Interlake-area MP James Bezan is leading MacKay’s campaign, and said MacKay has the chops to hold together different factions of the party.
“He has both the demeanour and the experience to lead this country after a very challenging time, under the last five years that Trudeau’s been at the helm,” Bezan said
Yet his fellow Manitoba MP, Raquel Dancho, says O’Toole has a better shot at cracking beyond the party’s base.
“He has more next-generation Conservative MPs than anybody else, so for us to say that’s the guy to lead us for who knows, the next decade, speaks volumes,” said the MP for Kildonan-St. Paul.

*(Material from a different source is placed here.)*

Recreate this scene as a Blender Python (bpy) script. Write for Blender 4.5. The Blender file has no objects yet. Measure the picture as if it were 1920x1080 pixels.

Bezan argued that MacKay’s larger share of big donations shows the confidence people place in his candidate, while Dancho contended that O’Toole’s smaller donations show a more engaged base that is key to a national electoral campaign.
Both have few policies specific to Manitoba.
This month, O’Toole released a 50-page platform, though it promised “the construction of deep-water ports at Churchill” and in Nunavut, despite the northern Manitoba town having such a port since 1931.
MacKay, meanwhile, has only published some policy online, not a full platform. In April, he pledged to restore a military base in Churchill, which hosted thousands of soldiers during the Cold War. Bezan said it would include an air-force and navy presence.
Both leading candidates reject carbon taxes, though Bezan argued that O’Toole’s pledge to implement “a national industrial regulatory and pricing regime” would inevitably boost costs for consumers, even if it’s through cap-and-trade systems.
It appears no Manitoba PC MLAs have endorsed any federal Tory candidate. When asked if they’re barred from donating or publicly endorsing anyone, the PC Caucus would only say its MLAs are “free to support a candidate if they choose.”
Dancho named a few MLAs who have quietly voiced support for O’Toole. “Often provincially, to not step on anyone’s toes, they’re often encouraged to just observe rather than get involved,” said Dancho, a recent Manitoba Legislature staffer.
The federal Conservatives held their only leadership debates last week, and the party is accepting mail-in ballots until Aug. 21.
Elections Canada will publish its updated fundraising figures for April to June, shortly after the Conservatives’ deadline to submit the data on July 30. That means updated results should arrive ahead of the August deadline, though it’s unclear how many will have voted by the time those figures are made public.